African
Journals Online
Studies in Economics and Econometrics
Volume 26, Issue 2, 2002
Abstracts
Labour costs and inflation in South Africa : an econometric study
Akinboade, O.A.Niedermeier, E.W. 1-17
Abstract: The article develops a model which relates the labour market to domestic inflation in South Africa. The study includes a Granger causality test used to determine the direction of causality between labour costs and the consumer price index. Past wage growth in excess of inflation is positively correlated with prices in the short run. In the long run, rising labour costs have contributed significantly to inflation in South Africa. The predominant source of variation in domestic inflation's forecast errors is own shocks. Other sources include innovations from labour costs and the nominal effective exchange rate.
Modelling the demand behaviour of Spanish consumers using parametric and non-parametric approaches
Molina, J.A. 19-36
Abstract: This article models the demand behaviour of consumers using the parametric and non-parametric approaches. To that end, we consider Spanish time-series from 1964 to 1995 relative to the quantities and prices of five aggregated consumption goods, namely Food, Clothing, Energy, Transport and Miscellaneous Goods. With respect to the non-parametric results, we find that there is a stable demand system underlying the personal preferences structure which explains the observed quantities of goods and is equivalent to the existence of a well-behaved utility function. The parametric results show that the homogeneous and symmetric version of the Rotterdam model satisfies the econometric and theoretical requirements, and hence can properly be used for modelling the demand behaviour of Spanish consumers from 1964 to 1995.
Axiomatic analysis of choosing the second best
Lahiri, S. 37-50
Abstract: Three new axiomatic characterizations of the decision rule which invariably selects the second best alternative are provided. Subsequently it is shown that apparently non-optimal decisions can always be rationalized by embedding the set of alternatives in an augmented space.
Business confidence and the South African business cycle
Pellissier, G.M. 51-67
Abstract: This article endeavours to compare the two business confidence indicators in South Africa (that of the BER and SACOB) in terms of their respective relationships as business cycle indicators. Although bearing the same name of business confidence indicator, totally different economic variables are measured in compiling the indices. The BER's business confidence indicator is a psychological measurement of the level of satisfaction with prevailing business condition, while SACOB's business confidence indicator is basically a composite coincident/leading indicator of the business cycle and by implication an indicator of business confidence. Both business confidence indicators correlate highly between themselves and show signs of having leading indicator capabilities of the South African business cycle. However, the leading indicator characteristics of both indices are not better than the official leading indicator and are also of a declining order. In terms of causality, both the indicators seem to be moving towards a coincident relationship rather than a leading one with the business cycle. Only the BER business confidence indicator displays comparable cyclical turning point attributes.
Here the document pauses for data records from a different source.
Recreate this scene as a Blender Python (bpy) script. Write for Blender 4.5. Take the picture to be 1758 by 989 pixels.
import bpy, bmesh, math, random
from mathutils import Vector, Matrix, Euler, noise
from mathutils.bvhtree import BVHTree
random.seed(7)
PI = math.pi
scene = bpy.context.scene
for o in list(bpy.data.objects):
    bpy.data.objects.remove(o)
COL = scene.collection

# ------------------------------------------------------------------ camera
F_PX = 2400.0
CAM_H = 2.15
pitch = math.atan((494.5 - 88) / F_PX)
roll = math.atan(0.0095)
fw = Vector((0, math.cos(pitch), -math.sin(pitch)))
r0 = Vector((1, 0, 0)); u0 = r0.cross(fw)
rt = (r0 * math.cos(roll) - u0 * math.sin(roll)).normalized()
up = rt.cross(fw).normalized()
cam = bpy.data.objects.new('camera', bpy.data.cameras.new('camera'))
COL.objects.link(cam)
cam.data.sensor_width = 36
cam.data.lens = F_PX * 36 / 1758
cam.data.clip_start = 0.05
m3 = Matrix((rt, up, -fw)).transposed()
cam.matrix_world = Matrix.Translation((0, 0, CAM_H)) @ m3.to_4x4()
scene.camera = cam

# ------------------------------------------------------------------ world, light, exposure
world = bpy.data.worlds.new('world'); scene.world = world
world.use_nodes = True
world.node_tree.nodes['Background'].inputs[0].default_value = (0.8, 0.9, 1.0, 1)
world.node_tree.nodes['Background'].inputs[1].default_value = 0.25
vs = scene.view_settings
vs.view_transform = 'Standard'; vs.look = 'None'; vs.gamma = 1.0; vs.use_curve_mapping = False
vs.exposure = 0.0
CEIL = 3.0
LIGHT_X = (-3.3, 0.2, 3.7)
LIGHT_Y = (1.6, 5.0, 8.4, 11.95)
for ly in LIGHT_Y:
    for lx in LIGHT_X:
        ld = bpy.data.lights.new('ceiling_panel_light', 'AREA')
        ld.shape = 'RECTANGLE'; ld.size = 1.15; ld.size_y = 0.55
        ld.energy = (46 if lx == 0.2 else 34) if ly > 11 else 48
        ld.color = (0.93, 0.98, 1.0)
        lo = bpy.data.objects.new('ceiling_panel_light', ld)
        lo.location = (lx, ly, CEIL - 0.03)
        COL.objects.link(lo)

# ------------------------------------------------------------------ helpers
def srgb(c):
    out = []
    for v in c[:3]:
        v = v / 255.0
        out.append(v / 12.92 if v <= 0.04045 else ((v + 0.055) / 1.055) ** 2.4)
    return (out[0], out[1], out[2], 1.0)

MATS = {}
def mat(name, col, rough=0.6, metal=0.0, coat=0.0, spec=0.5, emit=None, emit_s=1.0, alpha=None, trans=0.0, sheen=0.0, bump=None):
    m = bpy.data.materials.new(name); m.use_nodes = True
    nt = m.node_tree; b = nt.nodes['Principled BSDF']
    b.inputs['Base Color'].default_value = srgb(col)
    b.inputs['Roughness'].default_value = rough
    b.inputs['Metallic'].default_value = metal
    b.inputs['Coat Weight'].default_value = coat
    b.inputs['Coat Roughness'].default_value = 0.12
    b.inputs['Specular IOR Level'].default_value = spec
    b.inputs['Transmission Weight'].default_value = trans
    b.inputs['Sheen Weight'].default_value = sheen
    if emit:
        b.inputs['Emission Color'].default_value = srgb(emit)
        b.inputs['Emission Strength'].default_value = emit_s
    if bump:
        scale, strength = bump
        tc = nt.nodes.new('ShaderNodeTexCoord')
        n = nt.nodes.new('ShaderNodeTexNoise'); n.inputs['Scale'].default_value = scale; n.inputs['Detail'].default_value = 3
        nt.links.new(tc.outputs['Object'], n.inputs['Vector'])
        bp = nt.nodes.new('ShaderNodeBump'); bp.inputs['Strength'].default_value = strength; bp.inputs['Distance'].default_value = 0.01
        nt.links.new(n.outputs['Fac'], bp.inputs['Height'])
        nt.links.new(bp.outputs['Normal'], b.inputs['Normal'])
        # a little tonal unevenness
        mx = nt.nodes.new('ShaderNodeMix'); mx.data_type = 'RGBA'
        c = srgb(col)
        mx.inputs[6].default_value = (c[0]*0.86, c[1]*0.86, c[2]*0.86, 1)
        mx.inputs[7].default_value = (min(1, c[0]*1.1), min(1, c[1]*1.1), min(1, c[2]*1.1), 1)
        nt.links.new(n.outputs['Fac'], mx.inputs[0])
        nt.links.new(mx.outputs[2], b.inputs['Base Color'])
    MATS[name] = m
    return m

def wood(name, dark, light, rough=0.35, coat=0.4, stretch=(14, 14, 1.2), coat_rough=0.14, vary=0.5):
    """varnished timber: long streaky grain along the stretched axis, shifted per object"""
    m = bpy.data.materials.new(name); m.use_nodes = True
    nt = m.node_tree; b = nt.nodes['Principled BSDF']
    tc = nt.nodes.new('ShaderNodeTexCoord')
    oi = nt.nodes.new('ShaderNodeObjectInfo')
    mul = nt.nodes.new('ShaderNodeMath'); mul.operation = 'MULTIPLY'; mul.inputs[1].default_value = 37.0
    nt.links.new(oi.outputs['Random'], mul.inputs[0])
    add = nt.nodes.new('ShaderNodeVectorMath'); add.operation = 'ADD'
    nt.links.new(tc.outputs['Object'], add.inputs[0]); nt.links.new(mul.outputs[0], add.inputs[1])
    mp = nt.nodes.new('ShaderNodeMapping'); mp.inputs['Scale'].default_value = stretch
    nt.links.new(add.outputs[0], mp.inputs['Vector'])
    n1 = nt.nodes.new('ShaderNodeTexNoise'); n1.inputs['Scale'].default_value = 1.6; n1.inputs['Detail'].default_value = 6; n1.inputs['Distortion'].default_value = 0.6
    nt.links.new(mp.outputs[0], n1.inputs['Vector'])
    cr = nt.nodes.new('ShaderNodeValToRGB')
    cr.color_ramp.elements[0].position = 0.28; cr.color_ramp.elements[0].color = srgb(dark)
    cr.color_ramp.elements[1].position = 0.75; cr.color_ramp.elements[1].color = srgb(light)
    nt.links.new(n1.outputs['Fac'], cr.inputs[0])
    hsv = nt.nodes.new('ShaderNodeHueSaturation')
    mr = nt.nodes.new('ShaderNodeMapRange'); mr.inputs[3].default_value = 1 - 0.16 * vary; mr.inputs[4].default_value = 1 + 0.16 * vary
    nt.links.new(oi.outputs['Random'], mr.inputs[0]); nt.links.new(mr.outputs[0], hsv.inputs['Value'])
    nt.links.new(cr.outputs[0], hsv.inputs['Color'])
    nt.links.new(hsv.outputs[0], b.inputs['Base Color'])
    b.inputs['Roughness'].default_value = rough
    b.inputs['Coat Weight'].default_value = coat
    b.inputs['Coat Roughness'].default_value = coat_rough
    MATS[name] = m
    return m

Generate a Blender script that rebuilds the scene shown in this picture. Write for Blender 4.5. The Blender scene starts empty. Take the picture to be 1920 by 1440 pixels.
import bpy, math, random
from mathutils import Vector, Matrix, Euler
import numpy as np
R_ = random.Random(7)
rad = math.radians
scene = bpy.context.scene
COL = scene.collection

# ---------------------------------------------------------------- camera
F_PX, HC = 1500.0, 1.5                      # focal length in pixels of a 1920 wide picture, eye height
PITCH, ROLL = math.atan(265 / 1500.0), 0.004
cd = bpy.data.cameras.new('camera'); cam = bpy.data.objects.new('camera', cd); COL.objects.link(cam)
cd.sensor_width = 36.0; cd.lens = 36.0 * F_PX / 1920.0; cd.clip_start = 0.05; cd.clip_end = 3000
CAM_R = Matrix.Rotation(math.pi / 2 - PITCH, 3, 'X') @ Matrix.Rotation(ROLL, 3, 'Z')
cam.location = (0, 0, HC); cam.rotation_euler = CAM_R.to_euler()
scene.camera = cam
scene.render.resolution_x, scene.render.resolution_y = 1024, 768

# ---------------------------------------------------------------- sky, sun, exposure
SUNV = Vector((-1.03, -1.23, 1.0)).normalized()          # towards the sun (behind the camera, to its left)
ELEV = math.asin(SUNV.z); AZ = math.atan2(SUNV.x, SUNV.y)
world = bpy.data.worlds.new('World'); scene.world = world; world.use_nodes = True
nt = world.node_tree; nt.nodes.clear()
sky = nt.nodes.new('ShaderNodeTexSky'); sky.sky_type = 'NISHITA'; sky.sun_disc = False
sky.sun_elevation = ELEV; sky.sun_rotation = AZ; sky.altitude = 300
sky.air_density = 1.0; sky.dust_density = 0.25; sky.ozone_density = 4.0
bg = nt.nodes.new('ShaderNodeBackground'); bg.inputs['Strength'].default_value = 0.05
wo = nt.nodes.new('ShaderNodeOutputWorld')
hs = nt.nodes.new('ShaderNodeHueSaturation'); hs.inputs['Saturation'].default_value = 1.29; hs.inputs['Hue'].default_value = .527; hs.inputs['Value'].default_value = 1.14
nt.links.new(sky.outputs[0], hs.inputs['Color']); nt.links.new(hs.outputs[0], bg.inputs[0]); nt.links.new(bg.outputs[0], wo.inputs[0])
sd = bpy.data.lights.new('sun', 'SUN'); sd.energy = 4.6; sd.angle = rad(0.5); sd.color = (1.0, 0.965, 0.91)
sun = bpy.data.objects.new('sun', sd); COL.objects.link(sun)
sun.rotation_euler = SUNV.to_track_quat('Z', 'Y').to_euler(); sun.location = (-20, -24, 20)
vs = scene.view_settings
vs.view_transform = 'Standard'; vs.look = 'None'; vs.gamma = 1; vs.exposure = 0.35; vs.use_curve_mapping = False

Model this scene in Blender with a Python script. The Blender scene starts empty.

On the market risk premium
Firer, C.Bradfield, D. 69-80
Abstract: A perspective is given on the dynamic nature, reliability, and the estimation of the market risk premium, as well as some implications concerning its current level. The analysis is based on a data set spanning some 76 years. An historical 'best estimate' of 7,5 percent is suggested for practical use. Furthermore, graphical insights on the dynamic nature of the market risk premium using a rolling estimation approach, reveal a slow decline in the market risk premium.
Modelling exchange rate variations using principal components analysis : a note
Biekpe, N. 81-85
Abstract: This paper examines cross-country currency variations using principal components and a dynamic linear model (DLM). A combination of the principal components analysis and DLM (which is time-dependent) ensures that the variation explained by the analysis is non-static. Normally, ordinary principal components calculations produce static values that are not time-dependant. However, the dependence of spot and forward rates on time requires that a time-dependent modeling approach be adapted. The main argument in this analysis is that if countries have similar growth trends, then they are more likely to share common dominant growth factors. These factors could include, for instance, common inflation or currency risks. If this risk is significant enough then principal components analysis together with an appropriate DLM should capture it.